In questo periodo, nonostante il rapporto numerico si attestasse ancora in un 3 a 1, anche grazie all’ascesa di supporter extra capitolini, la tifoseria laziale non concederà un enorme svantaggio di pubblico in confronto ai cugini giallorossi. Infatti nel 1950 la media degli spettatori (abbonati e paganti) ad una partita della Roma si attestava sulle 32.000 unità, mentre la Lazio ne faceva registrare 22.000; E se negli anni ’60 lo scarto si ampliò (37.000 romanisti contro i 22.000 laziali), anche a causa dei primi 4 anni biancocelesti in serie B, negli anni ’70 il divario diminuì sensibilmente (la Roma registrava una media di 45.500 spettatori e la Lazio 39.500). A seguito del decennio infernale per i biancocelesti degli anni ’80, dove la Lazio registrò 6 presenze nella serie cadetta, e di “sogni e di campioni” della Roma (1 scudetto, 4 Coppe Italia ed una finale di Coppa Campioni), dove la differenza di spettatori medi crebbe a vantaggio dei giallorossi (Roma 45.500 vs Lazio 30.500), il rapporto si stabilizzò registrando una discrepanza di qualche migliaio di unità (anni ‘90 Roma 52.500 e Lazio 46.000, anni duemila Roma 46.000 e Lazio 37.000, anni ’10 del nuovo millennio Roma 36.000 e Lazio 30.000). Questo a riprova che nonostante il divario numerico costante e le alterne vicende sportive, il seguito anche da parte biancoceleste rimase perlopiù costante.

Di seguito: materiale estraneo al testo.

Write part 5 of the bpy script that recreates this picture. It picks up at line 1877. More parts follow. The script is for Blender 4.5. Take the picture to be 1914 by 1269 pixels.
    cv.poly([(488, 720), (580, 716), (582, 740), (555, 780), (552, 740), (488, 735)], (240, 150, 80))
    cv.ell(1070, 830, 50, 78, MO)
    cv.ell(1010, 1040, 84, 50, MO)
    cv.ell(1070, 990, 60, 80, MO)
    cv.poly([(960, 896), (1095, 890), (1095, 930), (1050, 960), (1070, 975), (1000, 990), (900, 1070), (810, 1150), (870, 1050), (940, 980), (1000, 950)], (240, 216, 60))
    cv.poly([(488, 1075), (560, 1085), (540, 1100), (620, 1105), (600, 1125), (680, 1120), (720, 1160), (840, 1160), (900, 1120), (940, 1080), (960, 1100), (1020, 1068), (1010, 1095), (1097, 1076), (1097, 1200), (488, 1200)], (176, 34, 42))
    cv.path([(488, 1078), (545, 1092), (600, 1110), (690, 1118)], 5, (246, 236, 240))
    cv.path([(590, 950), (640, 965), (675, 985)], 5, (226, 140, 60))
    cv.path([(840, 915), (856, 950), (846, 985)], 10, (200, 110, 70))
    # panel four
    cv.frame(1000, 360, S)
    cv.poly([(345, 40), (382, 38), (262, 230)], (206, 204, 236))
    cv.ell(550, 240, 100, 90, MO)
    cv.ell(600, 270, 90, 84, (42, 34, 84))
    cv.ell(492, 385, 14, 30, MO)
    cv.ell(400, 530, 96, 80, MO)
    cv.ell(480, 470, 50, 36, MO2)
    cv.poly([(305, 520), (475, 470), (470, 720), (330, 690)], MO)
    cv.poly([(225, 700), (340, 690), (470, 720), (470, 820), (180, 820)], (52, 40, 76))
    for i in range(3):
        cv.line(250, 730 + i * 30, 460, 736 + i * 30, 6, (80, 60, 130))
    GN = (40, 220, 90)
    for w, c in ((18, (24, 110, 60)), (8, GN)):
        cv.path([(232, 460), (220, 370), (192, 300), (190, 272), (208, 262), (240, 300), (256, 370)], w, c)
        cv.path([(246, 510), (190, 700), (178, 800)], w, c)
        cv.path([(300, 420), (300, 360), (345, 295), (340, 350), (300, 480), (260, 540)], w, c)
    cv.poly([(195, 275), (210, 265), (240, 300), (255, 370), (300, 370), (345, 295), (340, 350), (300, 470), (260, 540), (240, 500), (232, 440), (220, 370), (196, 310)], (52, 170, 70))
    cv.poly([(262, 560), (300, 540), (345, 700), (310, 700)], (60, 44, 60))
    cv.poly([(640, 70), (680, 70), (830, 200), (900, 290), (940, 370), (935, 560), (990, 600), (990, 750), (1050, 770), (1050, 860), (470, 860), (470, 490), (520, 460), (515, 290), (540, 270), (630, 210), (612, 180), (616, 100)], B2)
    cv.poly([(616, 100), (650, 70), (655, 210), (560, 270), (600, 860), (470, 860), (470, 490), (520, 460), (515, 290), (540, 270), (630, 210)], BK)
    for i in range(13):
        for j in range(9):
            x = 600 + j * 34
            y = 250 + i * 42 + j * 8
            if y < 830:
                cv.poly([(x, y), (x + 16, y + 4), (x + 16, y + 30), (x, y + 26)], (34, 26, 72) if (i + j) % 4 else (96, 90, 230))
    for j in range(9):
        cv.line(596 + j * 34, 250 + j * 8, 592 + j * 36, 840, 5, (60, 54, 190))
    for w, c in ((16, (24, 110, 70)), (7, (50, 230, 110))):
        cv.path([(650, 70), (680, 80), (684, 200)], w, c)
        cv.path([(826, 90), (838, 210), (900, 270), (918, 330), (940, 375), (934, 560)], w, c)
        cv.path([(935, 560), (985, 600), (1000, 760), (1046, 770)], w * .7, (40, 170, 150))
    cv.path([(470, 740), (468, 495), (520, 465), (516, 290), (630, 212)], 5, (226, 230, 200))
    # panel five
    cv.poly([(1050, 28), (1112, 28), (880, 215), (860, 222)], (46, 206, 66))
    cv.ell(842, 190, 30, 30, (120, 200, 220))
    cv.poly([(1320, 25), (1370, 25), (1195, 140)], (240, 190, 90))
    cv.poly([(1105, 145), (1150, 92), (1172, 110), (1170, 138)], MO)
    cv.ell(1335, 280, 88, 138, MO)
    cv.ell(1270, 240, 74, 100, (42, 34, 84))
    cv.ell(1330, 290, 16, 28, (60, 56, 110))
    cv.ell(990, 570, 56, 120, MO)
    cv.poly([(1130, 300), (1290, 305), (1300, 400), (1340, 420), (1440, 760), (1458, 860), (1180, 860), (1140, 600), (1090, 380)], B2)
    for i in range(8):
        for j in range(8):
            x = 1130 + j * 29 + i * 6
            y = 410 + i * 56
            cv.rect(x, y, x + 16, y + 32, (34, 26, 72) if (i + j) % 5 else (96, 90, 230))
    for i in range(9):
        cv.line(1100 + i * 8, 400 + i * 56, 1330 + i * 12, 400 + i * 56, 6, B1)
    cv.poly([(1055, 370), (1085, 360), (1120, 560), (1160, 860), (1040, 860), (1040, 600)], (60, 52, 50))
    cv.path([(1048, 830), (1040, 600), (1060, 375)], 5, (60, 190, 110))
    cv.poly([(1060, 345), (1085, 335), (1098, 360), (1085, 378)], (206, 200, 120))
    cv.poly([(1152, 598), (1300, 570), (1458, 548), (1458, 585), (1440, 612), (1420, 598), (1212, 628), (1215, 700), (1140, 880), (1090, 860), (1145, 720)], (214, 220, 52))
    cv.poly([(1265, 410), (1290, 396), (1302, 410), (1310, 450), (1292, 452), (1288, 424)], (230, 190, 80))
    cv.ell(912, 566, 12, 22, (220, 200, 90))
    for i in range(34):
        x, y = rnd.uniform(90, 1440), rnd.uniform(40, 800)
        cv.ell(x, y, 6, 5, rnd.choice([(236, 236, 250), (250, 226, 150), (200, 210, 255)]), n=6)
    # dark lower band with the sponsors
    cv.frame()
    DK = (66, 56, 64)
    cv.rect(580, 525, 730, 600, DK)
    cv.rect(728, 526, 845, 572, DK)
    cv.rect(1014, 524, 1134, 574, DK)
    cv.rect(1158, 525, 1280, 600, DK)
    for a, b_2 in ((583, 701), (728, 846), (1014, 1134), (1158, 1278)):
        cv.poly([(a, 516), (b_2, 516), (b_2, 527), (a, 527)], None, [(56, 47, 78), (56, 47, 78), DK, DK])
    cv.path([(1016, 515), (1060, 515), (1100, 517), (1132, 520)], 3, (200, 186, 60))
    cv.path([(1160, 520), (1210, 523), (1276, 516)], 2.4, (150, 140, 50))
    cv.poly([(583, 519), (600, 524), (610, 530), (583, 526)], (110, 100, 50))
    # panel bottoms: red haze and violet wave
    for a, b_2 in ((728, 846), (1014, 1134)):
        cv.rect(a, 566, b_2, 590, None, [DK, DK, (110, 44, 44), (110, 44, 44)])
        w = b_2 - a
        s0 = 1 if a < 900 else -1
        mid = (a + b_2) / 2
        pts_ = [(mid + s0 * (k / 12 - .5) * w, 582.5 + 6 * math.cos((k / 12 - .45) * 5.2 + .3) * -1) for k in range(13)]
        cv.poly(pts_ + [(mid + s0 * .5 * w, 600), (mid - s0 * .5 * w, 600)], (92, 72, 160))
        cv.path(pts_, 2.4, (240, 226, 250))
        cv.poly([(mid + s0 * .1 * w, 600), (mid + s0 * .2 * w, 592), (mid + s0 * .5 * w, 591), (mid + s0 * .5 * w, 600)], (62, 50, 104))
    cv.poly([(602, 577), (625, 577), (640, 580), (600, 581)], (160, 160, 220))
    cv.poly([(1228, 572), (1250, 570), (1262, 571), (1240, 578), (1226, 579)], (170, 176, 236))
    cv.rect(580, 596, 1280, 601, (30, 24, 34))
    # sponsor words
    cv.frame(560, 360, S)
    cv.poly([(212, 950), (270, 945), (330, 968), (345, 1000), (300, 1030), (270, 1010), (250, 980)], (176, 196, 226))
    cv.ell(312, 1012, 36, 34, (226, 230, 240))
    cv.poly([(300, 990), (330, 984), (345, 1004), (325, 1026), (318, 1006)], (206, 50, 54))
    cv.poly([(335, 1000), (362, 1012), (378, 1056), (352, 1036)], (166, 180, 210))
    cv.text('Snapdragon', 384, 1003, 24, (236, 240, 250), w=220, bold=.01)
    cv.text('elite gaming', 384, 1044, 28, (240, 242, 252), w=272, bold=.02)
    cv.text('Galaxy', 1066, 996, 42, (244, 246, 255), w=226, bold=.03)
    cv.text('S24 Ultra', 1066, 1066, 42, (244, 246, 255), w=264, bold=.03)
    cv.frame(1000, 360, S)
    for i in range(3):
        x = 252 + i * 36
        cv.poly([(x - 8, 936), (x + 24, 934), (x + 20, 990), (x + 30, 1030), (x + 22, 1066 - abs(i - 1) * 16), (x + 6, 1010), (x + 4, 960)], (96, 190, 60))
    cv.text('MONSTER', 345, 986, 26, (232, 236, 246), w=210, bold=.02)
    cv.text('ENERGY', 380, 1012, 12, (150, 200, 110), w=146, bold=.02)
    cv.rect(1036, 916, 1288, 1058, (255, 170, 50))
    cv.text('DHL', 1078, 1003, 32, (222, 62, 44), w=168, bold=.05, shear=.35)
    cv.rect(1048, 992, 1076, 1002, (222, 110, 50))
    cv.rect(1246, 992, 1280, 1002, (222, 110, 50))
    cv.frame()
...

Questi numeri e queste riflessioni diventano importanti nell’agone sportivo romano perché come insegna una frase del film il Gladiatore «Il cuore pulsante della città non è il marmo del Senato, ma la sabbia del Colosseo», quindi invertendo i ruoli dei primordi, se oggi i romanisti tronfi della superiorità numerica e di una crescente esaltazione sportiva guardano ai cugini biancocelesti mormorando il celebre “ubi maior, minor cessat”, questi ultimi, imperituri nella loro fede, rispolverano una vecchia citazione di Benigni “Vaffanculo alla maggioranza!”.